President Ruto was acquitted of the land fraud charges in April 2011 for lack of evidence after the prosecution failed to produce in court the then Finance Manager Hellen Njue to give her evidence on how she paid out the money.

It has also been reported in the past how cartels have made big fortunes from millions of litres of fuel officials at the company claimed was lost through evaporation and pipe remnants.

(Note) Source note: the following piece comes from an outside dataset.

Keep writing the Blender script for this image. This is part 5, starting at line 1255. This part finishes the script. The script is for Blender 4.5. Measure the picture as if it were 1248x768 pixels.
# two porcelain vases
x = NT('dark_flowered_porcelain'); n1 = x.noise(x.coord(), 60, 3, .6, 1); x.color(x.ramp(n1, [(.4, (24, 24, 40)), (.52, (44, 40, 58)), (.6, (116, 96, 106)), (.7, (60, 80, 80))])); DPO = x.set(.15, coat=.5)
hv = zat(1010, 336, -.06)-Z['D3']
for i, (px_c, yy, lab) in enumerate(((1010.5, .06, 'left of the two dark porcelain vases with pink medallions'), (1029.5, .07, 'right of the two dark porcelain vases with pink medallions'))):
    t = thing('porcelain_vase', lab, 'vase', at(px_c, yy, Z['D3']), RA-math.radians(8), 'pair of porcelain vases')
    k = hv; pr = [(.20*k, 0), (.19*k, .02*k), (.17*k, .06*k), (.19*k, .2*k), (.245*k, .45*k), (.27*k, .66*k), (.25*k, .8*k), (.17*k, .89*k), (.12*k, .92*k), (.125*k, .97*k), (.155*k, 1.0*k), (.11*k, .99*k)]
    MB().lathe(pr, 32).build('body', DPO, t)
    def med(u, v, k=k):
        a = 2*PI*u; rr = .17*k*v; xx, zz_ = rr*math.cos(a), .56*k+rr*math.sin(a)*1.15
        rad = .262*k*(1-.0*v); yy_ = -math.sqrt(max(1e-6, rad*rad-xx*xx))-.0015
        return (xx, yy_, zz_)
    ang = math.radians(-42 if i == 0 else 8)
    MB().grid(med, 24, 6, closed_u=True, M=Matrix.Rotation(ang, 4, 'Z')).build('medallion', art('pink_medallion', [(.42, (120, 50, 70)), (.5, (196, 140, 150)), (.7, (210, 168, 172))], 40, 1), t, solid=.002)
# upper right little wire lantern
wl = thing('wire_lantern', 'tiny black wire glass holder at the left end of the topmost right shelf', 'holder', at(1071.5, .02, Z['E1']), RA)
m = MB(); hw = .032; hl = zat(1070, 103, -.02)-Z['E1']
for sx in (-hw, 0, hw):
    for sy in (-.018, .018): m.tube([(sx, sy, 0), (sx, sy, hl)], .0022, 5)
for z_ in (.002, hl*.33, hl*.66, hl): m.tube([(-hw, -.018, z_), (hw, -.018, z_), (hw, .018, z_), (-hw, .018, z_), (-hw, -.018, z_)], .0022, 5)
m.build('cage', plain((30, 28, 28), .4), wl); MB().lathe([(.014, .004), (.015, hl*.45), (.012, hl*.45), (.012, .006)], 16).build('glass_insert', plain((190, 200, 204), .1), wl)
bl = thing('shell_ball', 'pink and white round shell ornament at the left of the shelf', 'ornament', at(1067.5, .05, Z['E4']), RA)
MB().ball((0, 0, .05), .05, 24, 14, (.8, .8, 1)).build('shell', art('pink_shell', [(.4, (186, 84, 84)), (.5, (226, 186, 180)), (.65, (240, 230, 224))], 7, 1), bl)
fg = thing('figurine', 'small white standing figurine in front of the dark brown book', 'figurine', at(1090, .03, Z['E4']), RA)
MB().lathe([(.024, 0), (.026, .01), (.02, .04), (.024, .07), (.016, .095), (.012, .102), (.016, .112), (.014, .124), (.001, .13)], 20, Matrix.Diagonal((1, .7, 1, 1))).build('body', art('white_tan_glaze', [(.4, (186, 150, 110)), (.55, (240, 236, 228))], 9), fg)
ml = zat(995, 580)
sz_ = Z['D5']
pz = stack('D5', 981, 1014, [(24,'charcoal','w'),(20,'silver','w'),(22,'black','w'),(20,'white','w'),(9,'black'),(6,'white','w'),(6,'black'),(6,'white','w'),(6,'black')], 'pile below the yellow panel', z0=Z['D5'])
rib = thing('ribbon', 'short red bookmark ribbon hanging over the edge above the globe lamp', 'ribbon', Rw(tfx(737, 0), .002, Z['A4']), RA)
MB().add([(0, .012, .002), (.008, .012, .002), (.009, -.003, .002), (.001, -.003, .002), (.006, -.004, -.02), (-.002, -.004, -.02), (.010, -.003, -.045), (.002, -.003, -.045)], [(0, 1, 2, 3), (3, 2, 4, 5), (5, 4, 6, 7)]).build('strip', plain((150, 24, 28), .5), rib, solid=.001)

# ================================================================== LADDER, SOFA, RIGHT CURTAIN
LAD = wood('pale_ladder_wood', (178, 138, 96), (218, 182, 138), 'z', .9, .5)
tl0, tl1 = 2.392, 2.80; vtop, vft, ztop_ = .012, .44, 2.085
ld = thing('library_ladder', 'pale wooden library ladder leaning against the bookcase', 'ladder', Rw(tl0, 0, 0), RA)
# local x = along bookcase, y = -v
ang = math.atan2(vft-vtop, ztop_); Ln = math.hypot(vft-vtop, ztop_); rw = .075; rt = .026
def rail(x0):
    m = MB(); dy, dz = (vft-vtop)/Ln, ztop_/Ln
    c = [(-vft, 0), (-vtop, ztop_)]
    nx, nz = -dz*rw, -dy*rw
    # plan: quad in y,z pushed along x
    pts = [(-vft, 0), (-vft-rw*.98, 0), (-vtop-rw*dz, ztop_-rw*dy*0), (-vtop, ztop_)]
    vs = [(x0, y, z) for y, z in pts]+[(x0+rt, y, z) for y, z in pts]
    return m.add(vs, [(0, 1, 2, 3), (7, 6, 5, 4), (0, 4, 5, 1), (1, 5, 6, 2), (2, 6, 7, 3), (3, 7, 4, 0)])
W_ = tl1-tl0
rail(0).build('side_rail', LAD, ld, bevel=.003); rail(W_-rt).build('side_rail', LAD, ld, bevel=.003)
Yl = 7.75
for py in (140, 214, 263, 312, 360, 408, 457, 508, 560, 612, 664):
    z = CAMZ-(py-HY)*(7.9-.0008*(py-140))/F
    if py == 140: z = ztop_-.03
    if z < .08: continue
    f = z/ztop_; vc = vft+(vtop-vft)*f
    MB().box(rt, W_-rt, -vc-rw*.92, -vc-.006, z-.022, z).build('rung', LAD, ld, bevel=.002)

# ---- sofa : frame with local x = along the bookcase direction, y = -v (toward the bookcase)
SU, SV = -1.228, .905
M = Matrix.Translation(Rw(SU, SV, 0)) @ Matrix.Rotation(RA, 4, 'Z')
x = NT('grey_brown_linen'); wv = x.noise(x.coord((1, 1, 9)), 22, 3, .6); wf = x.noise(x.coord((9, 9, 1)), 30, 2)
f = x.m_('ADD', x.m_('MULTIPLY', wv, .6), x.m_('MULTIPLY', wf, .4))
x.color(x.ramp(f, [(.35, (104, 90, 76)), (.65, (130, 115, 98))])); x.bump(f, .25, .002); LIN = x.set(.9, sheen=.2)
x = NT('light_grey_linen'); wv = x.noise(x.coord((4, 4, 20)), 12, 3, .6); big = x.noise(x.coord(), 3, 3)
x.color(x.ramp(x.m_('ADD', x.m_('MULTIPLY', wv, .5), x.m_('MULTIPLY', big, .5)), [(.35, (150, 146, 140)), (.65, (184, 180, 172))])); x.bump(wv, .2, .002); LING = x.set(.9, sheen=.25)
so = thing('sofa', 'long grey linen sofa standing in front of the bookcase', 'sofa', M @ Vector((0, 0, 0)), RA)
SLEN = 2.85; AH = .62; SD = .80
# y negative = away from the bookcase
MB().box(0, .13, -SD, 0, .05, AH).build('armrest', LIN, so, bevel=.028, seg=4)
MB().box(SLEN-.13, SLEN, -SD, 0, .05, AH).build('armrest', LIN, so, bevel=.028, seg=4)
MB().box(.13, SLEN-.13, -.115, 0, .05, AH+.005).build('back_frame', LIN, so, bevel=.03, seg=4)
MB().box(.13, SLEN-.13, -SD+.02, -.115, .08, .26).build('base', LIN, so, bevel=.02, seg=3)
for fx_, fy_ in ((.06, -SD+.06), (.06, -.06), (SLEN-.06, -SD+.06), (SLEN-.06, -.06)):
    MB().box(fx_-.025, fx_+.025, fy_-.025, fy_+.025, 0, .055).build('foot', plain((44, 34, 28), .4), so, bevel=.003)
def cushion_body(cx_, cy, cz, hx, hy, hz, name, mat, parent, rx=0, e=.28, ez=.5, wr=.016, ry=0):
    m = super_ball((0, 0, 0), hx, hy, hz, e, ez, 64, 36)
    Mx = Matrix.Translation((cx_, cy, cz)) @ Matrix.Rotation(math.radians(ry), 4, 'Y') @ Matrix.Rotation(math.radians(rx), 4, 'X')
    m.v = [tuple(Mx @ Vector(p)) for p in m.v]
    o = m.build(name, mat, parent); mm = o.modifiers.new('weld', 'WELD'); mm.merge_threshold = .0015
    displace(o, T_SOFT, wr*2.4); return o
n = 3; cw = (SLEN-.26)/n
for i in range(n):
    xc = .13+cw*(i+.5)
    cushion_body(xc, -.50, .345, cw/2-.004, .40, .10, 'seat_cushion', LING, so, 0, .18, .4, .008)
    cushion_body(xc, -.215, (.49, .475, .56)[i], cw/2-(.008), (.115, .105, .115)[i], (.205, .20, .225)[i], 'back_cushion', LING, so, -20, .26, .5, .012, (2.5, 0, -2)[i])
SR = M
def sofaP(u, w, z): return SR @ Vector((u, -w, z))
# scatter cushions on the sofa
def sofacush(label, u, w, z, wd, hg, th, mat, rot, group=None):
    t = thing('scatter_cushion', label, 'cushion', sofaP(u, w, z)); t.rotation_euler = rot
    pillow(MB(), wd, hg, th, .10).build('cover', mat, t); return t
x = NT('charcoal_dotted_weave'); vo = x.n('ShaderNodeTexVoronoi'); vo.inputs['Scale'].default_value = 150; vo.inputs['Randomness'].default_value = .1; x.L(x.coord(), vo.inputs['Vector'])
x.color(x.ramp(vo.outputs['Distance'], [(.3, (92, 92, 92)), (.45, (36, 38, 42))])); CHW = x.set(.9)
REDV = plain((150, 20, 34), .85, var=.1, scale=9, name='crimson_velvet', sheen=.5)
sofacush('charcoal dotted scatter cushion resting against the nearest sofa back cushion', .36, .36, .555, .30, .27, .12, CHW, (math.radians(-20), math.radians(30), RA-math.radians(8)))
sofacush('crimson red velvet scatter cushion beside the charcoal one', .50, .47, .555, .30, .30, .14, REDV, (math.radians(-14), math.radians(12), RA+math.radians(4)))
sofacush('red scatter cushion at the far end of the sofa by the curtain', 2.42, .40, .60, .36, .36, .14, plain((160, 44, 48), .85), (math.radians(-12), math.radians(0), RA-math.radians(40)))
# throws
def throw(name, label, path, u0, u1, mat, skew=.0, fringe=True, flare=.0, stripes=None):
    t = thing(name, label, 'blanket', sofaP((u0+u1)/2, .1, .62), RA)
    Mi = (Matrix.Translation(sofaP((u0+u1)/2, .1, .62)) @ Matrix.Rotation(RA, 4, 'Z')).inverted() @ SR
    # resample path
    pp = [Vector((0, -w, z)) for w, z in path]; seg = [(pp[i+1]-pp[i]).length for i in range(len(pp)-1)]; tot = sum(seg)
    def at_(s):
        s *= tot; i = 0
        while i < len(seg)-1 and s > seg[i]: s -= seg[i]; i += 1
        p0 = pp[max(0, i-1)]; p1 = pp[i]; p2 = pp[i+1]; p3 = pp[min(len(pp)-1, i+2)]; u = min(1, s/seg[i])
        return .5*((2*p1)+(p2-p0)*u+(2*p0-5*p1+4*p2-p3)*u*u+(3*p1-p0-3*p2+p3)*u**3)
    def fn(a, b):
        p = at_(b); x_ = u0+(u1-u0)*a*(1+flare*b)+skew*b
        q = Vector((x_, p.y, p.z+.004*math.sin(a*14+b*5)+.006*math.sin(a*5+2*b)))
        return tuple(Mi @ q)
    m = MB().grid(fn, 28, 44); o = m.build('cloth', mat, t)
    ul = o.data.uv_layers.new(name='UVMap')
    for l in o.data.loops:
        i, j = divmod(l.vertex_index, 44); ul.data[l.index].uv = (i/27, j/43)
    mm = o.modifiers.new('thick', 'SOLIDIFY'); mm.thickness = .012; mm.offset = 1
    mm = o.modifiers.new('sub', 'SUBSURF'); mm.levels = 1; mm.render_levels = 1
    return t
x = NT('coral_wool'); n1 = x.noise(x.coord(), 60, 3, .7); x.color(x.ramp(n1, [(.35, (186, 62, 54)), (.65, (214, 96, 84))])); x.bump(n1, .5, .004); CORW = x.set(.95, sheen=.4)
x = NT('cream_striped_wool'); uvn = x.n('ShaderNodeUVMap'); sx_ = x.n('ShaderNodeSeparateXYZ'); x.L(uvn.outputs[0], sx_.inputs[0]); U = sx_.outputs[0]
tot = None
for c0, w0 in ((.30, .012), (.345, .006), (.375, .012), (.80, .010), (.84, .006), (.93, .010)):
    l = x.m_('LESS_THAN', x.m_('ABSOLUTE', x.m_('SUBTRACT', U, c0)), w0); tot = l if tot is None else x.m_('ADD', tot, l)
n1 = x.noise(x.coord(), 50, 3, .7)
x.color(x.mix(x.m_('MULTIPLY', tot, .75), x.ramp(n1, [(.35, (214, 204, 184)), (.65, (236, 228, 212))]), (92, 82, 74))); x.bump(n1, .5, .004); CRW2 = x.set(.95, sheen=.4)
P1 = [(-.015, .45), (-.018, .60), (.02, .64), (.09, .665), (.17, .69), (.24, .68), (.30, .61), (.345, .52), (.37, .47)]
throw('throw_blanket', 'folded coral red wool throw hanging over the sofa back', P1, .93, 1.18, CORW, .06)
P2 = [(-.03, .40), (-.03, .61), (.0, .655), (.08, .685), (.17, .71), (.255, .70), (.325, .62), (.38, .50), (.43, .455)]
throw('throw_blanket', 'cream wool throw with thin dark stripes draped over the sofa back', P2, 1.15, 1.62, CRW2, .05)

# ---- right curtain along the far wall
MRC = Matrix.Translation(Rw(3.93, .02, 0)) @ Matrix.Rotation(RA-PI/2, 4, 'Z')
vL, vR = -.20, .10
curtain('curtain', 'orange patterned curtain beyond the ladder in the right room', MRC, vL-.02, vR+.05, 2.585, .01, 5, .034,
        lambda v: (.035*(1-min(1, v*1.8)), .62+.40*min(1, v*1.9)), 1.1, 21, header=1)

In 2020, the company suspended senior managers over claims it had lost 300,000 litres of fuel which had been recorded as pipeline loss.

 Maalim says shameless theft by politicians has encouraged the scourge to permeate through society including households and other institutions.

Major scandals in the country run from the Goldenberg scam in 1991 during President Moi’s rule which according to findings by the Goldenberg Commission of Inquiry cost the country up to Sh158 billon.

Since that shocking massive fiscal fraud that left the country bleeding, an avalanche of many more mega scandals followed relentlessly over the years and from the look of things, it appears many more will follow.

They have come in all sizes, with politicians involved in many scams both big and small, while stealing the limelight by walking scot free after dramatic court appearances in attempted but often shambolic prosecutions.

In May 2004, during President Mwai Kibaki’s administration, a suspicious Sh3.5 billion passport prining system procurement deal awarded to a UK company, Anglo Leasing, was exposed.

Shortly after, it emerged that the same company had also secretly tendered for another Sh4 billion Forensic Laboratory equipment contract for the DCI.

Ministers close to Kibaki like Kiraitu Murungi and Dr Chris Murungaru dismissed the fraud claims as “ a scandal that never was” before another bombshell of a fictitious Sh4 billion tender for the building of a navy ship emerged.

President Kibaki succumbed to pressure and removed longtime ally Murungaru from the security docket, replacing him with another close associate John Michuki.

Three permanent secretaries were also charged in court as Kibaki released new guidelines for the Cabinet, banning ministers from doing business in their own ministries.

Shortly after, Cabinet Ministers Daudi Mwiraria (Finance), George Saitoti (Education) and Kiraitu Murungi (Constitutional Affairs) were all asked to resigned by the president.

The Goldenberg Commission of Inquiry had earlier recommended the prosecution of Prof Saitoti, a former Vice President and minister for Finance.

Later in 2009, Kibaki’s administration was again hit with a Sh2 billion maize subsidy scandal that created a big rift between the then Agriculture minister Ruto and his ODM boss, then Prime Minister Raila.

Mega scandals also hit Kenya hard in President Uhuru Kenyatta’s reign when the country was reported to have lost over Sh13 billion to corruption deals in key state departments.

Money was allegedly stolen from the National Youth Service (Sh 10.5 billion), Kenya Pipeline (Sh2 billion), National Cereals Board (Sh1.9 billion), NHIF, Kenya Power (Sh470) million and other dirty deals at the ministry of Lands.